§ **TASK DIRECTIONS**
Begin at the line containing "The Blender Python" in the entries below and end at the line containing "yr=YC + 14)"; transcribe that range exactly and nothing outside it.

§ **RECORDS FOR THIS EXERCISE**
>>>

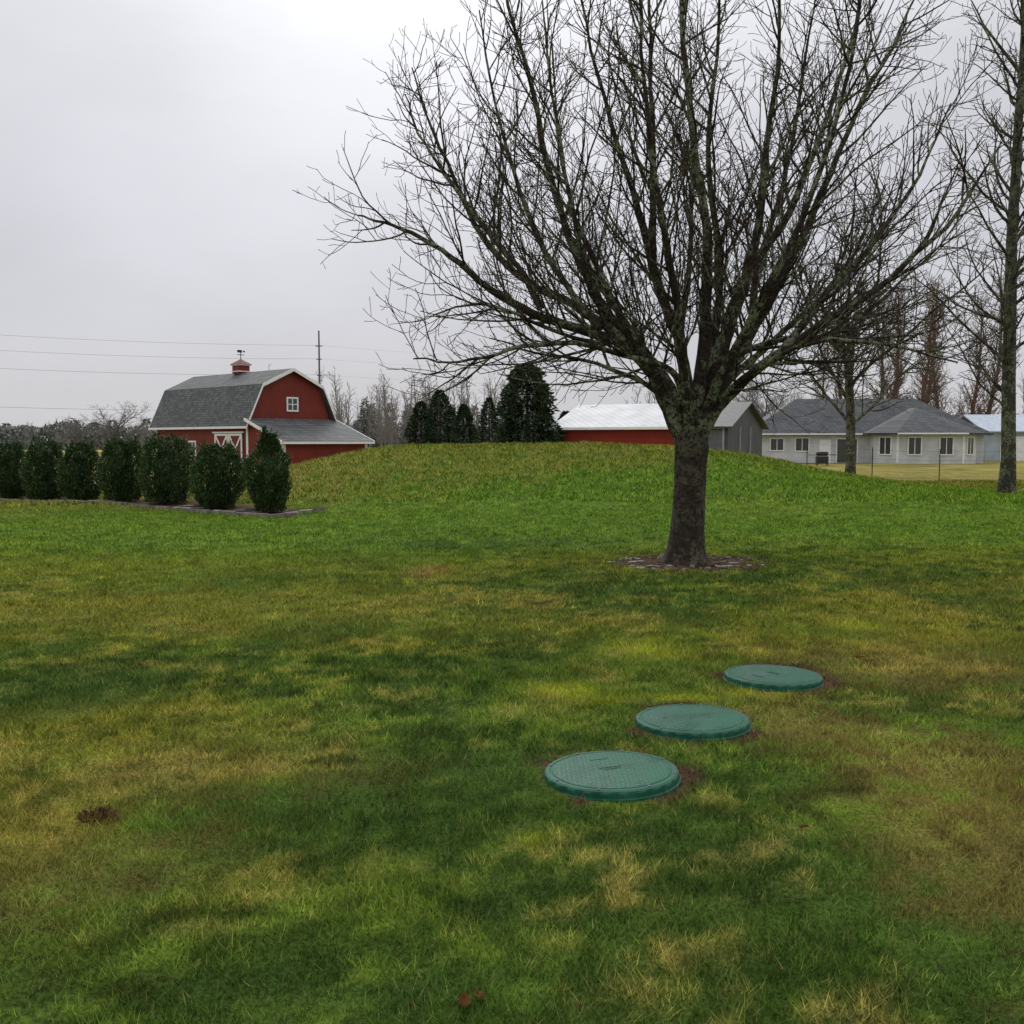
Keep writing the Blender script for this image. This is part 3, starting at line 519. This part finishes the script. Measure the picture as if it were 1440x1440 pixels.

<<<
>>>

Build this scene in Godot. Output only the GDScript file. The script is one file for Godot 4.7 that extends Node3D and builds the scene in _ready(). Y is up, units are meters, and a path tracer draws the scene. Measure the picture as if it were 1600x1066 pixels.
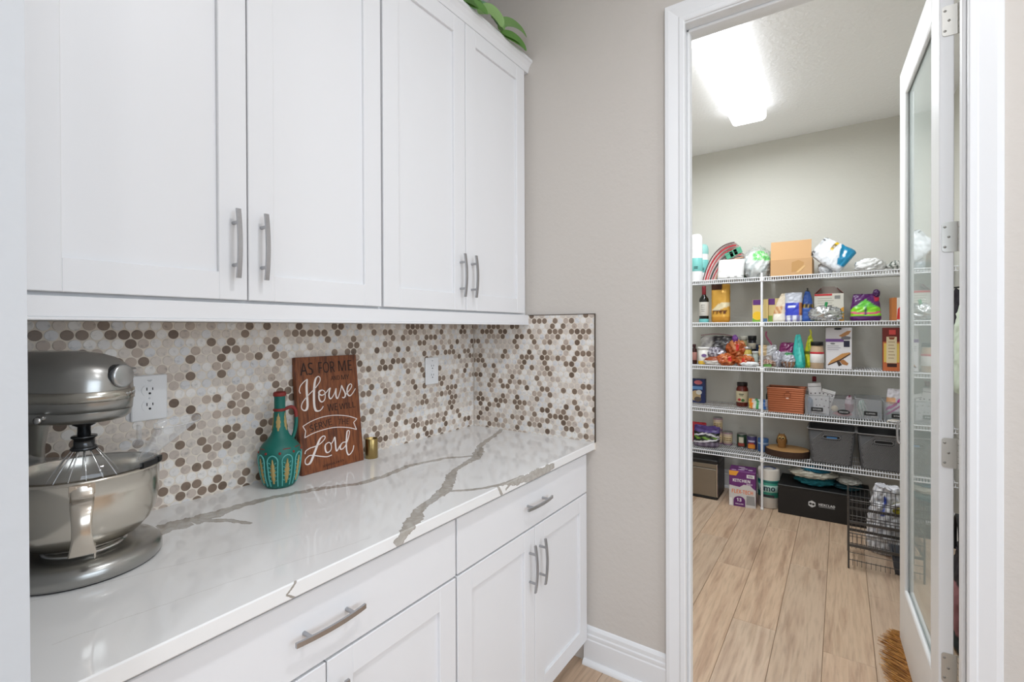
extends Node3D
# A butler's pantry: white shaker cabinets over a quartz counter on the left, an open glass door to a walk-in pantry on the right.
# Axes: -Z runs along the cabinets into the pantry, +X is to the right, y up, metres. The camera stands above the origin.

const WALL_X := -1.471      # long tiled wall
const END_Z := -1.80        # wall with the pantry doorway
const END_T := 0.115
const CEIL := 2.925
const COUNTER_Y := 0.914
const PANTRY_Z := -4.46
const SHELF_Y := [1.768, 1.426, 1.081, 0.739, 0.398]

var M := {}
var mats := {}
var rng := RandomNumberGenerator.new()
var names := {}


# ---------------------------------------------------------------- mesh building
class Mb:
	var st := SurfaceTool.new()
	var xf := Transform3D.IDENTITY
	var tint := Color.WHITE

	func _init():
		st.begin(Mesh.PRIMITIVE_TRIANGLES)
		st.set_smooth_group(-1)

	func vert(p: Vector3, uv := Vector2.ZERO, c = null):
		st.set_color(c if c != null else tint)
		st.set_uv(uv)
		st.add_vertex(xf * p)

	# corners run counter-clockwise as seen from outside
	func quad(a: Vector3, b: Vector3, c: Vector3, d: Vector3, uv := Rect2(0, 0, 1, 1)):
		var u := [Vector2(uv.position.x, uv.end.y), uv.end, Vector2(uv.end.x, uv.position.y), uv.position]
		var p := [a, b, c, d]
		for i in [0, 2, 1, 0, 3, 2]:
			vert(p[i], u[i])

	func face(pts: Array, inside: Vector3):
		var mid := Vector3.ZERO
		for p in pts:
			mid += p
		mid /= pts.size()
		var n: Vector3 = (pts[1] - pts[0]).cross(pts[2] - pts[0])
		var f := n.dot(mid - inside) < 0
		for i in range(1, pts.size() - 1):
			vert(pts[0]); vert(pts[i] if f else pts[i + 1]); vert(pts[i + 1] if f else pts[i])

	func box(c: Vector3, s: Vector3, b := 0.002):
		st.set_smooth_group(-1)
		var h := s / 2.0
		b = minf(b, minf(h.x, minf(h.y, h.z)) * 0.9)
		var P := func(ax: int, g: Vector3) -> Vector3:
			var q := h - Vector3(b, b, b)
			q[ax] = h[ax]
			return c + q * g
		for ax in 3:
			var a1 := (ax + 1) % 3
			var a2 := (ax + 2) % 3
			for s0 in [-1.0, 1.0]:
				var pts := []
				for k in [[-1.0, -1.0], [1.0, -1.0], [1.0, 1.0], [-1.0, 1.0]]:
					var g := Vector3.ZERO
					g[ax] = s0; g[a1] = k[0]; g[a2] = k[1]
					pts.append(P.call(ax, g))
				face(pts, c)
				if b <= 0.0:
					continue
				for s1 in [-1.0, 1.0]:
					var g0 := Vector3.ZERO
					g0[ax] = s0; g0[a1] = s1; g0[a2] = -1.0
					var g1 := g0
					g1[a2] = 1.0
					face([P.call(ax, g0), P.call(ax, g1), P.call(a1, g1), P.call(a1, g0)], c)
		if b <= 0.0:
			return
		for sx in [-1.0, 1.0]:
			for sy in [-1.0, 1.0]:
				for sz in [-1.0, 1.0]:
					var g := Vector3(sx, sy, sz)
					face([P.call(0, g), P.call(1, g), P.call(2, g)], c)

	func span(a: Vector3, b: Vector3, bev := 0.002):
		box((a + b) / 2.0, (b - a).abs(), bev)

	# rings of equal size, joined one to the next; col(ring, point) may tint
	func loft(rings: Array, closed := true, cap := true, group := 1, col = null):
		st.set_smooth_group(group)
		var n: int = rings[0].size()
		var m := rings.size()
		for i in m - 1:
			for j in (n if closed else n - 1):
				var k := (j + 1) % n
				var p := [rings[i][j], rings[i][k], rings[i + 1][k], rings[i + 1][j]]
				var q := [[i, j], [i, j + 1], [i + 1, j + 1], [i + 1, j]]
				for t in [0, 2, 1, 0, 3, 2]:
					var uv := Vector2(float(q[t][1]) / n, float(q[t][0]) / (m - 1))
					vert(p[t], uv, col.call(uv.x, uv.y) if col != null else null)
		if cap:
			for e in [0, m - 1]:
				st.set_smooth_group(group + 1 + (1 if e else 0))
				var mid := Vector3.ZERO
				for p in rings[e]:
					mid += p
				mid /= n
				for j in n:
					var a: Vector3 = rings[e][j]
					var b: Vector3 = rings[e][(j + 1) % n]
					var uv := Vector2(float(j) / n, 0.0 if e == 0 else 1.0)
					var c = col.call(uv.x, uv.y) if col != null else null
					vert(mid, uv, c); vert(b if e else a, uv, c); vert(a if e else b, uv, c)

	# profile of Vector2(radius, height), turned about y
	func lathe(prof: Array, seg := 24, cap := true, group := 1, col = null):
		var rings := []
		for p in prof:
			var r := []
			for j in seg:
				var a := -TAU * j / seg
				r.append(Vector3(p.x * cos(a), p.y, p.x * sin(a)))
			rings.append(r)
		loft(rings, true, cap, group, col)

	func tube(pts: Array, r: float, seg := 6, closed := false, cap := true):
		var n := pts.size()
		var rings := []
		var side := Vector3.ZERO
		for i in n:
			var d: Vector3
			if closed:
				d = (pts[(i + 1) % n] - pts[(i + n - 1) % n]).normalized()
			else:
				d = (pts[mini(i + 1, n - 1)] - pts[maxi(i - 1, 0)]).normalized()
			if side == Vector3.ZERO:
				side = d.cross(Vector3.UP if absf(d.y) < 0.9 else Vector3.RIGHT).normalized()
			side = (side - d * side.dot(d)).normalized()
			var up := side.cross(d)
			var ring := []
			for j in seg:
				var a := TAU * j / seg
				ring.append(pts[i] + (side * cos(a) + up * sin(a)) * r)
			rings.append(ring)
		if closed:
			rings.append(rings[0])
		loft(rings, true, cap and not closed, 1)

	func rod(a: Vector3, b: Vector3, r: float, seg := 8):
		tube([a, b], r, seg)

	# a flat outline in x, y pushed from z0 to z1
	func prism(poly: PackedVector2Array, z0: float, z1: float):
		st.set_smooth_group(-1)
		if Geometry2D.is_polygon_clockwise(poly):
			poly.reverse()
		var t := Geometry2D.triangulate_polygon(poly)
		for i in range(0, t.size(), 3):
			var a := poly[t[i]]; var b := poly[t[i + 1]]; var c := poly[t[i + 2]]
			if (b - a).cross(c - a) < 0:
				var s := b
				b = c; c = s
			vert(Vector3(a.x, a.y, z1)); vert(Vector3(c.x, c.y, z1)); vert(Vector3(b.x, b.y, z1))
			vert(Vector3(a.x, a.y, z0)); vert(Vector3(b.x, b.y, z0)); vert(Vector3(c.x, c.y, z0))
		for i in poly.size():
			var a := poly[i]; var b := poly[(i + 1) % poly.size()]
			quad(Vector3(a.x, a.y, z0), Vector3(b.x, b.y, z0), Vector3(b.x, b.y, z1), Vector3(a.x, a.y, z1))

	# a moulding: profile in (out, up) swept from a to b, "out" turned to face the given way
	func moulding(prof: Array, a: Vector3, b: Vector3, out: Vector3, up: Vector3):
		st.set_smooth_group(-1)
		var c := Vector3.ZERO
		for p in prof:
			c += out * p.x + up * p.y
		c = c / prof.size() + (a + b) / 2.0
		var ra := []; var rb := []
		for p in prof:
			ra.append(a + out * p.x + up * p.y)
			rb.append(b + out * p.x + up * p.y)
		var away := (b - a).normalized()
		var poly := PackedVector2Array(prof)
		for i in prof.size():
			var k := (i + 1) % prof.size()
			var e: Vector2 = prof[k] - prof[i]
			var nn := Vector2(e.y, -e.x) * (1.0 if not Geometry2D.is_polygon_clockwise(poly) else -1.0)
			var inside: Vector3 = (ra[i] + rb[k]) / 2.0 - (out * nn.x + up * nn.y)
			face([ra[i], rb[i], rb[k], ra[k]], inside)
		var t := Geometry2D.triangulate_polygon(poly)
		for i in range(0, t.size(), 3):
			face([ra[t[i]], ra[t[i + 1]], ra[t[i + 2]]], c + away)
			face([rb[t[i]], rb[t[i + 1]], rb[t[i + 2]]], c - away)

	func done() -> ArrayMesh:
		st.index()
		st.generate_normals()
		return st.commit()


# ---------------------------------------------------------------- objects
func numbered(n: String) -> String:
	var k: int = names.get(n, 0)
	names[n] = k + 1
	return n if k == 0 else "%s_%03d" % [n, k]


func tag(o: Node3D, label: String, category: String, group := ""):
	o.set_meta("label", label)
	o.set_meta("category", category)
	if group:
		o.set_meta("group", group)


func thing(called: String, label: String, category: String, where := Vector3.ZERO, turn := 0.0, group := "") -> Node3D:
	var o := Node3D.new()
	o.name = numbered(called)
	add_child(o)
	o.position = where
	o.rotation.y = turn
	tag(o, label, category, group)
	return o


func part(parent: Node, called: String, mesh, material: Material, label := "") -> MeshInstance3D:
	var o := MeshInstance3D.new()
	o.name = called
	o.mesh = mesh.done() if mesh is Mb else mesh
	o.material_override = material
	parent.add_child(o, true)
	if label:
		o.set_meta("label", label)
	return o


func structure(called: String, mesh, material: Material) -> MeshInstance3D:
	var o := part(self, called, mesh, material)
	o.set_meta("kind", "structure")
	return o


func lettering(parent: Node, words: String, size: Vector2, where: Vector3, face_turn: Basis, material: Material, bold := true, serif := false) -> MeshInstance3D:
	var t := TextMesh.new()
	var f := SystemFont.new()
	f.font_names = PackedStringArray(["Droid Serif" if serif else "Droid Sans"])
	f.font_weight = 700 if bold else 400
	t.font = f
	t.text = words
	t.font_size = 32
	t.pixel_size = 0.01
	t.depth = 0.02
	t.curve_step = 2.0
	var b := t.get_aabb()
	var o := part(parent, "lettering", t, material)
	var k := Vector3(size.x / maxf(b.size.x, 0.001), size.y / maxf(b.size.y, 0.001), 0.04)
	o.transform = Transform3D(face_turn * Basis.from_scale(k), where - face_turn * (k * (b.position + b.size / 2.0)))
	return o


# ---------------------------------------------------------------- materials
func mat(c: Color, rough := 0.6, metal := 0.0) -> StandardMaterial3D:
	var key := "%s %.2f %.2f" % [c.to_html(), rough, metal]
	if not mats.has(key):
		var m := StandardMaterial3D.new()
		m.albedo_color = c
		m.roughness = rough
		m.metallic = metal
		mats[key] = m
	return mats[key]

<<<
>>>

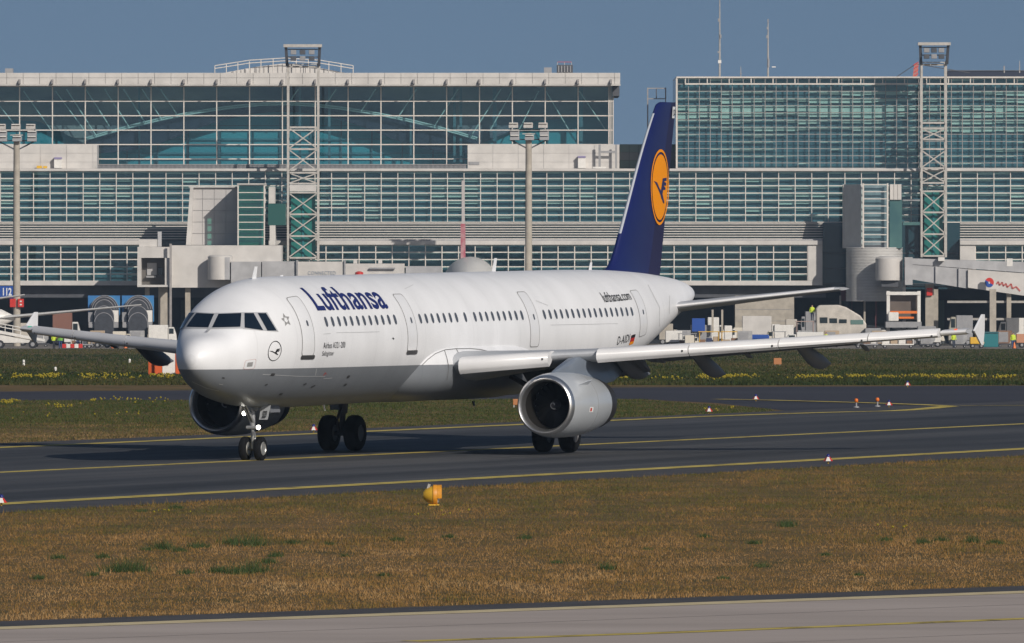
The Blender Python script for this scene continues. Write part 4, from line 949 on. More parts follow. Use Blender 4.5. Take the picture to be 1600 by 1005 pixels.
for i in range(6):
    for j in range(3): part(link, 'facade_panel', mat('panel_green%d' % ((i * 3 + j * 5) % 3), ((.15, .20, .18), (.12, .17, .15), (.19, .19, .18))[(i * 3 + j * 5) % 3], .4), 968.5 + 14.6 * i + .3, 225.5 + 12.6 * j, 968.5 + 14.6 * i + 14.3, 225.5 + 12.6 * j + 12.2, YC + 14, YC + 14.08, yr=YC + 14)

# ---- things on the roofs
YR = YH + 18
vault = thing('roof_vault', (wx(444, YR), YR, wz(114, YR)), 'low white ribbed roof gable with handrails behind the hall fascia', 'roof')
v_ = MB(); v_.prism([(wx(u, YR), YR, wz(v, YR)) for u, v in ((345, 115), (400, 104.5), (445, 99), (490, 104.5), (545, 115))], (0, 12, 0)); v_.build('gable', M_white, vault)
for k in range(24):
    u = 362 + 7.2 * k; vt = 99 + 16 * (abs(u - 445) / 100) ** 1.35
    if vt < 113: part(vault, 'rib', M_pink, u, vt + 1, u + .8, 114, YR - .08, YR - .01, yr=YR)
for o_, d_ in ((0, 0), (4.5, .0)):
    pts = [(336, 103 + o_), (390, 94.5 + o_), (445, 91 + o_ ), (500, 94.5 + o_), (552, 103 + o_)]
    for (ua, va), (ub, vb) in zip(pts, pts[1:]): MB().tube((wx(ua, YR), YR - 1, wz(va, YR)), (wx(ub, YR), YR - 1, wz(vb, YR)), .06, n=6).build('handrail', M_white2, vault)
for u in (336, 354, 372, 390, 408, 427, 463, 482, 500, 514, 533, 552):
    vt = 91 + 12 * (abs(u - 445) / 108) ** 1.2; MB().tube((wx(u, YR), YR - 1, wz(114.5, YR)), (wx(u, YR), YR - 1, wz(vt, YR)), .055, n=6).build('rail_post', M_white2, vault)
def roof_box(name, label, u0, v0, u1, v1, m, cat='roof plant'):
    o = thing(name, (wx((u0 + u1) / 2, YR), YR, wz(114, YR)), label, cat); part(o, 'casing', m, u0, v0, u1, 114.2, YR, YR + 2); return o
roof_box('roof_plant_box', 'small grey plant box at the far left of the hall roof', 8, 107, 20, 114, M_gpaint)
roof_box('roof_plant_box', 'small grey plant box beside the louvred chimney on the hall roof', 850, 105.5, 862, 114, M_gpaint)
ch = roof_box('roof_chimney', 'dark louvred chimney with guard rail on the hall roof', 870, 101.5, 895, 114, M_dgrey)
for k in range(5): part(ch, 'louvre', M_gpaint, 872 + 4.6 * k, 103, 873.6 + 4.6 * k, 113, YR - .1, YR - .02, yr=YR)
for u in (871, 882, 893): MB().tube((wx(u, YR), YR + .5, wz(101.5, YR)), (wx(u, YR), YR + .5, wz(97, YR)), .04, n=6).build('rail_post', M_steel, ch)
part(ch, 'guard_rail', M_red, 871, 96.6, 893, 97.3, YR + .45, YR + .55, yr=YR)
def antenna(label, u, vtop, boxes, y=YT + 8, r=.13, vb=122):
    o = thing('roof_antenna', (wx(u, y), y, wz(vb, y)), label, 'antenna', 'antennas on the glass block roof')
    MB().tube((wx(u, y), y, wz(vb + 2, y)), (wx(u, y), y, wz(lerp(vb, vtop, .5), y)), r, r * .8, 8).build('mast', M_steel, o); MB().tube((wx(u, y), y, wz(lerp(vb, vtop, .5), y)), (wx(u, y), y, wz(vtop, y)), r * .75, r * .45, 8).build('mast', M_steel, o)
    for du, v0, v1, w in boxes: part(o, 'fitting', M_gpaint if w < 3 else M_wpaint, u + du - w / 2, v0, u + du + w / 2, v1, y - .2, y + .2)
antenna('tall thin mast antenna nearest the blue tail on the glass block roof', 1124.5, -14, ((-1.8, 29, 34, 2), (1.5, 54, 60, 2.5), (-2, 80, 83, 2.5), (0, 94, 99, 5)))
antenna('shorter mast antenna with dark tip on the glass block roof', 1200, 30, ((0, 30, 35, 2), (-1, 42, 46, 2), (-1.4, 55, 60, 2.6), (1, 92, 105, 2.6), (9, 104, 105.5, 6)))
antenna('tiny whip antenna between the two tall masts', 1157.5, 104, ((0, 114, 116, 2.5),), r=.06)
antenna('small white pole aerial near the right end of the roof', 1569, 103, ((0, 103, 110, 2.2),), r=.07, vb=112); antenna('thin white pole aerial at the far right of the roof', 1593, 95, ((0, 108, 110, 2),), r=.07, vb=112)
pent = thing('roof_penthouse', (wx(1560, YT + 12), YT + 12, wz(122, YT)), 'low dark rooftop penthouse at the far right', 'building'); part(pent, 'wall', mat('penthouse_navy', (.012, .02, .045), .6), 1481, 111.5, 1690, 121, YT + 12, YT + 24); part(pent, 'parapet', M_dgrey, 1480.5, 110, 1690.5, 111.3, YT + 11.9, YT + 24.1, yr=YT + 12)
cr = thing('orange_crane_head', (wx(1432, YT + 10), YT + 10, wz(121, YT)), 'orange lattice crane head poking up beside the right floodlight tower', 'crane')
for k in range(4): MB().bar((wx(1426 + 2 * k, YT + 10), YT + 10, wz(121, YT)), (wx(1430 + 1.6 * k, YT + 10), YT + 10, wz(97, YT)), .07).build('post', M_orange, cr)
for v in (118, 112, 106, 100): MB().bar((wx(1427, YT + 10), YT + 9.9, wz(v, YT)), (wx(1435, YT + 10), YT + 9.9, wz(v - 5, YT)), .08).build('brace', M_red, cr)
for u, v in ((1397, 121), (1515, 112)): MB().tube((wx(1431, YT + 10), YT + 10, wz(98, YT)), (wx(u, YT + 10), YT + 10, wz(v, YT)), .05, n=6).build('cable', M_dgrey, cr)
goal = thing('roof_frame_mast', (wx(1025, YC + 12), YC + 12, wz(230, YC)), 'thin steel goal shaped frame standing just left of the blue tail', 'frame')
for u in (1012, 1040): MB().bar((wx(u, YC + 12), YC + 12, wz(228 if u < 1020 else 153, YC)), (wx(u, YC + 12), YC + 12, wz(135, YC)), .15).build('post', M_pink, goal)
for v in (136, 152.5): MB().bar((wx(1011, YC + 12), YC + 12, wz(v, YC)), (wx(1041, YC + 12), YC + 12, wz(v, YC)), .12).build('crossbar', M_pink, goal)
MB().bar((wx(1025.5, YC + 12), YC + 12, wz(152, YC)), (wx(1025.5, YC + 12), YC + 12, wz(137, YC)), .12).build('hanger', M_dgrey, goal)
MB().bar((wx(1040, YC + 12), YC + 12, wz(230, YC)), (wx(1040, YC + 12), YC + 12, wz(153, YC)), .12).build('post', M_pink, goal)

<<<

§ **SOLUTION**
The Blender Python script for this scene continues. Write part 4, from line 949 on. More parts follow. Use Blender 4.5. Take the picture to be 1600 by 1005 pixels.
for i in range(6):
    for j in range(3): part(link, 'facade_panel', mat('panel_green%d' % ((i * 3 + j * 5) % 3), ((.15, .20, .18), (.12, .17, .15), (.19, .19, .18))[(i * 3 + j * 5) % 3], .4), 968.5 + 14.6 * i + .3, 225.5 + 12.6 * j, 968.5 + 14.6 * i + 14.3, 225.5 + 12.6 * j + 12.2, YC + 14, YC + 14.08, yr=YC + 14)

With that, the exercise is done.